Chain length and headgroup dependence of phase separation in mixed vesicles of DiA and phospholipids

摘要

Styryl Dyes are used in a variety of biophysical applications since their properties depend on their external environment. In particular, the fluorescence of styryl dyes dramatically increase upon incorporation in to the hydrophobic environment of a lipid membrane compared with the fluorescence in the aqueous phase. These dyes have been used to study endocytosis, pathway of vesicle trafficking networks, synaptic vesicle recycling in neurons and many other phenomena. The method of incorporation of the dyes into cell membranes or vesicles, and whether they are incorporated into only the outer leaflet of the bilayer or in both leaflets is not yet resolved. In addition, whether the dyes segregate into phase separated domains is not yet fully understood.

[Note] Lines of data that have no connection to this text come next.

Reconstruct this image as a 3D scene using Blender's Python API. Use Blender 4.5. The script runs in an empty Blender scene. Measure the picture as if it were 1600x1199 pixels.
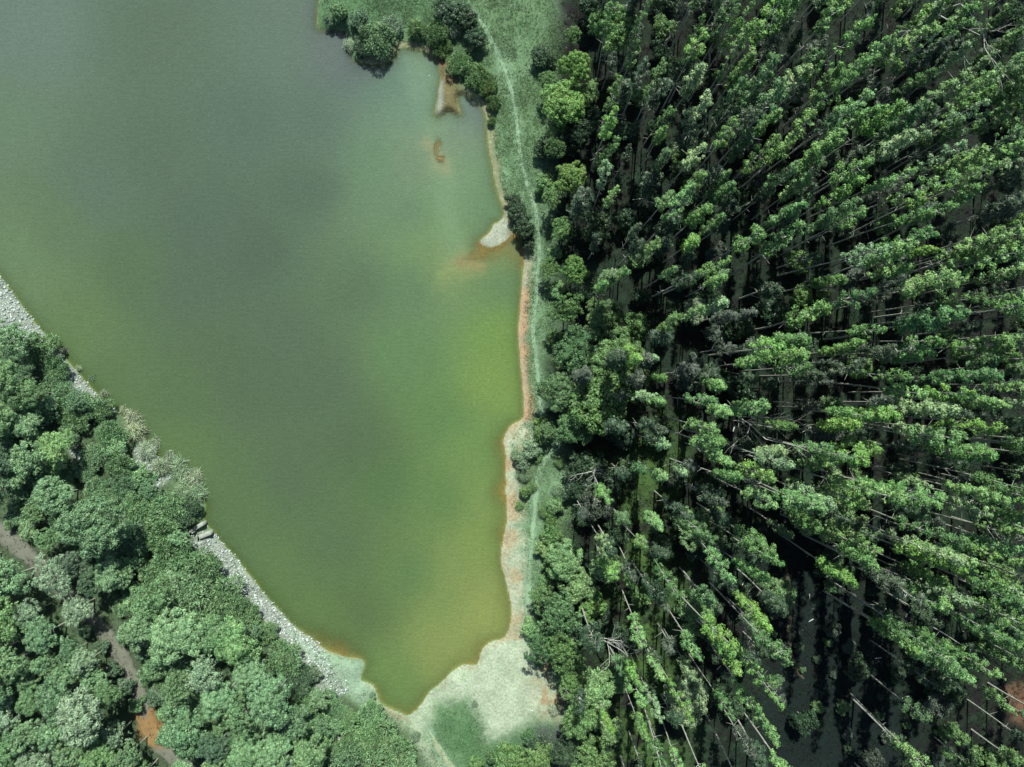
import bpy, math, numpy as np
from mathutils import Vector
R = math.radians
rng = np.random.default_rng(11)

# ------------------------------------------------------------------ camera, sky, sun, exposure
scene = bpy.context.scene
COL = scene.collection
H = 100.0                      # flying height above the lake
S = 0.0925                     # metres of ground per photo pixel
cam_d = bpy.data.cameras.new('camera'); cam = bpy.data.objects.new('camera', cam_d); COL.objects.link(cam)
cam.location = (0, 0, H); cam.rotation_euler = (0, 0, 0)
cam_d.sensor_width = 36; cam_d.lens = 36 * H / (1600 * S)
cam_d.clip_start = 1; cam_d.clip_end = 6000
scene.camera = cam
SUN_EL = 52
w = bpy.data.worlds.new('World'); scene.world = w; w.use_nodes = True
nt = w.node_tree; nt.nodes.clear()
sky = nt.nodes.new('ShaderNodeTexSky'); sky.sky_type = 'NISHITA'; sky.sun_disc = False
sky.sun_elevation = R(SUN_EL); sky.sun_rotation = R(3)
bg = nt.nodes.new('ShaderNodeBackground'); bg.inputs[1].default_value = 0.075
wo = nt.nodes.new('ShaderNodeOutputWorld')
nt.links.new(sky.outputs[0], bg.inputs[0]); nt.links.new(bg.outputs[0], wo.inputs[0])
sd = bpy.data.lights.new('sun', 'SUN'); sd.energy = 4.8; sd.angle = R(0.5); sd.color = (1, 0.97, 0.9)
sun = bpy.data.objects.new('sun', sd); COL.objects.link(sun); sun.rotation_euler = (R(-(90 - SUN_EL)), 0, R(-3)); sun.location = (0, 60, 90)
scene.view_settings.view_transform = 'Standard'; scene.view_settings.look = 'None'
scene.view_settings.exposure = 0.95; scene.view_settings.gamma = 1
GAIN = np.array((2.95, 2.75, 2.6))   # how bright a white horizontal sheet comes out in this light

# ------------------------------------------------------------------ helpers
def lin(c):
    c = np.asarray(c, float) / 255.0
    return np.where(c <= 0.04045, c / 12.92, ((c + 0.055) / 1.055) ** 2.4)
def alb(c): return np.clip(lin(c) / GAIN, 0, 0.85)      # albedo for a surface seen as c in full sun
def P(px, py, h=0.0):
    k = (H - h) / H
    return ((px - 800) * S * k, (599.5 - py) * S * k)
def pix(x, y, h=0.0):
    k = H / (H - h)
    return (x * k / S + 800, 599.5 - y * k / S)
_perm = np.random.default_rng(5).random((512, 512))
def vnoise(x, y, sc, seed=0):
    x = np.asarray(x) / sc + 37.3 + seed * 17.7; y = np.asarray(y) / sc + 91.1 + seed * 29.3
    xi = np.floor(x).astype(int); yi = np.floor(y).astype(int); fx = x - xi; fy = y - yi
    fx = fx * fx * (3 - 2 * fx); fy = fy * fy * (3 - 2 * fy)
    g = lambda a, b: _perm[a % 512, b % 512]
    return (g(xi, yi) * (1 - fx) + g(xi + 1, yi) * fx) * (1 - fy) + (g(xi, yi + 1) * (1 - fx) + g(xi + 1, yi + 1) * fx) * fy
def fbm(x, y, sc, seed=0, o=4):
    t = 0; a = 1; n = 0
    for i in range(o):
        t = t + a * (vnoise(x, y, sc / 2 ** i, seed + i) * 2 - 1); n += a; a *= 0.55
    return t / n
def seg_dist(X, Y, pts, closed=True):
    d = np.full(X.shape, 1e9); m = len(pts)
    for i in range(m if closed else m - 1):
        ax, ay = pts[i]; bx, by = pts[(i + 1) % m]
        dx, dy = bx - ax, by - ay; L = dx * dx + dy * dy + 1e-12
        t = np.clip(((X - ax) * dx + (Y - ay) * dy) / L, 0, 1)
        d = np.minimum(d, (X - ax - t * dx) ** 2 + (Y - ay - t * dy) ** 2)
    return np.sqrt(d)
def inside(X, Y, pts):
    r = np.zeros(X.shape, bool); m = len(pts)
    for i in range(m):
        ax, ay = pts[i]; bx, by = pts[(i + 1) % m]
        if ay == by: continue
        c = ((ay > Y) != (by > Y)) & (X < (bx - ax) * (Y - ay) / (by - ay) + ax)
        r ^= c
    return r
def sdf(X, Y, pp):             # pp in photo pixels; > 0 inside, metres
    pts = [P(*q) for q in pp]
    d = seg_dist(X, Y, pts)
    return np.where(inside(X, Y, pts), d, -d)
def smooth(pp, n=4):           # Catmull-Rom through the points
    out = []; m = len(pp)
    for i in range(m):
        p0, p1, p2, p3 = [np.array(pp[(i + k - 1) % m], float) for k in range(4)]
        if np.linalg.norm(p2 - p1) > 80: out.append(tuple(p1)); continue
        for k in range(n):
            t = k / n
            out.append(tuple(0.5 * (2 * p1 + (p2 - p0) * t + (2 * p0 - 5 * p1 + 4 * p2 - p3) * t * t + (3 * p1 - p0 - 3 * p2 + p3) * t ** 3)))
    return out

def mesh_np(name, V, F, smooth_shade=False, col=None, tint=None):
    me = bpy.data.meshes.new(name)
    V = np.asarray(V, np.float32); F = np.asarray(F, np.int32); k = F.shape[1]
    me.vertices.add(len(V)); me.vertices.foreach_set('co', V.ravel())
    me.loops.add(F.size); me.loops.foreach_set('vertex_index', F.ravel())
    me.polygons.add(len(F)); me.polygons.foreach_set('loop_start', np.arange(0, F.size, k, dtype=np.int32))
    me.polygons.foreach_set('loop_total', np.full(len(F), k, np.int32))
    me.update(calc_edges=True); me.validate()
    if smooth_shade: me.polygons.foreach_set('use_smooth', np.ones(len(F), bool))
    if col is not None:
        a = me.color_attributes.new('tone', 'FLOAT_COLOR', 'POINT')
        c = np.ones((len(V), 4), np.float32); c[:, :3] = col; a.data.foreach_set('color', c.ravel())
    if tint is not None:
        a = me.attributes.new('tint', 'FLOAT', 'POINT'); a.data.foreach_set('value', np.asarray(tint, np.float32))
    return me
def link(name, me, mat=None, parent=None):
    o = bpy.data.objects.new(name, me); COL.objects.link(o)
    if mat: me.materials.clear(); me.materials.append(mat)
    if parent: o.parent = parent
    return o
def thing(name, label, cat, loc, group=None, rz=0.0):
    o = bpy.data.objects.new(name, None); COL.objects.link(o); o.empty_display_size = 0.3
    o.location = loc; o.rotation_euler = (0, 0, rz); o['label'] = label; o['category'] = cat
    if group: o['group'] = group
    return o

# ------------------------------------------------------------------ materials
def new_mat(name):
    m = bpy.data.materials.new(name); m.use_nodes = True; t = m.node_tree; t.nodes.clear()
    out = t.nodes.new('ShaderNodeOutputMaterial'); b = t.nodes.new('ShaderNodeBsdfPrincipled')
    t.links.new(b.outputs[0], out.inputs[0]); return m, t, b, out
def N(t, typ, **kw):
    n = t.nodes.new(typ)
    for k, v in kw.items(): setattr(n, k, v)
    return n
def noise(t, scale, detail=4, rough=0.6, vec=None, dist=0.0):
    n = N(t, 'ShaderNodeTexNoise'); n.inputs['Scale'].default_value = scale; n.inputs['Detail'].default_value = detail
    n.inputs['Roughness'].default_value = rough; n.inputs['Distortion'].default_value = dist
    if vec is not None: t.links.new(vec, n.inputs['Vector'])
    return n.outputs[0]
def mrange(t, v, a, b, c, d):
    n = N(t, 'ShaderNodeMapRange'); t.links.new(v, n.inputs[0])
    for i, q in enumerate((a, b, c, d)): n.inputs[i + 1].default_value = q
    return n.outputs[0]
def mul(t, a, b, op='MULTIPLY'):
    n = N(t, 'ShaderNodeMath', operation=op)
    for i, q in enumerate((a, b)):
        if isinstance(q, (int, float)): n.inputs[i].default_value = q
        else: t.links.new(q, n.inputs[i])
    return n.outputs[0]
def vscale(t, c, f):
    n = N(t, 'ShaderNodeVectorMath', operation='SCALE'); t.links.new(c, n.inputs[0])
    if isinstance(f, (int, float)): n.inputs['Scale'].default_value = f
    else: t.links.new(f, n.inputs['Scale'])
    return n.outputs[0]
def attr(t, name, out):
    n = N(t, 'ShaderNodeAttribute', attribute_name=name); return n.outputs[out]
def pos(t):
    return N(t, 'ShaderNodeNewGeometry').outputs['Position']
def bump(t, b, h, strength, dist):
    n = N(t, 'ShaderNodeBump'); n.inputs['Strength'].default_value = strength; n.inputs['Distance'].default_value = dist
    t.links.new(h, n.inputs['Height']); t.links.new(n.outputs[0], b.inputs['Normal'])

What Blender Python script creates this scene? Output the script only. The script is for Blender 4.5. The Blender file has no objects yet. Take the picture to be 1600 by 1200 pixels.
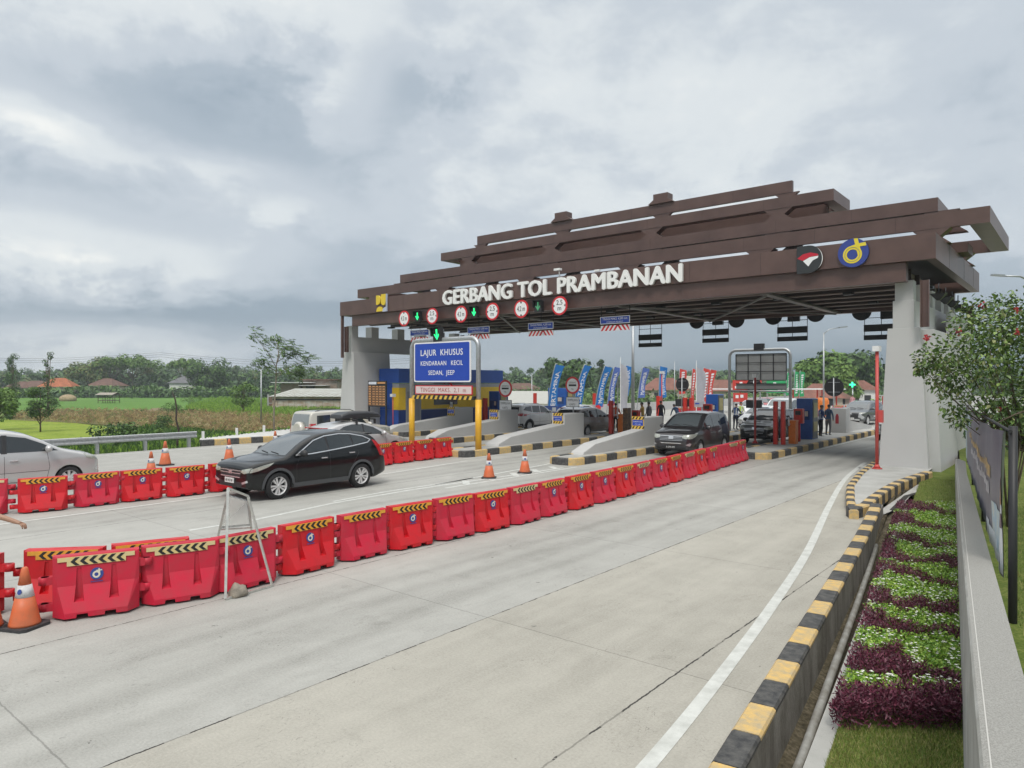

The dye we have investigated is 4-(4-(dihexadecylamino)styryl)-N-methylpyridinium iodide (DiA-16), where we have exchanged the I- counterion with the Cl- counterion in DiA-16 to increase water solubility. This enables us to make vesicles composed of only neat DiA-16. In order to investigate the role of headgroup and chain length on the miscibility of DiA-16 with other lipids, we have prepared multilamellar vesicles (MLVs) composed of DMPC, DPPC, DSPC, DPPE, DSPE, and DMPE over the whole composition range of lipid/DiA from molar ratios of 100/1 to 1/100. Nano-diffrential scanning calorimetry (Nano-DSC), fiuorimetry and Langmuir-Blodgett techniques were used to investigate the incorporation of the styryl dyes into multilamellar vesicles (MLVs). Adsorption/exchange experiments were undertaken to investigate the temperature independence of DiA-16 uptake by different lipid vesicles, by comparison with shifts in the gel-to-liquid crystalline phase transition temperature established using calibration curves obtained using vesicles prepared with the dyes already incorporated into the lipid vesicles.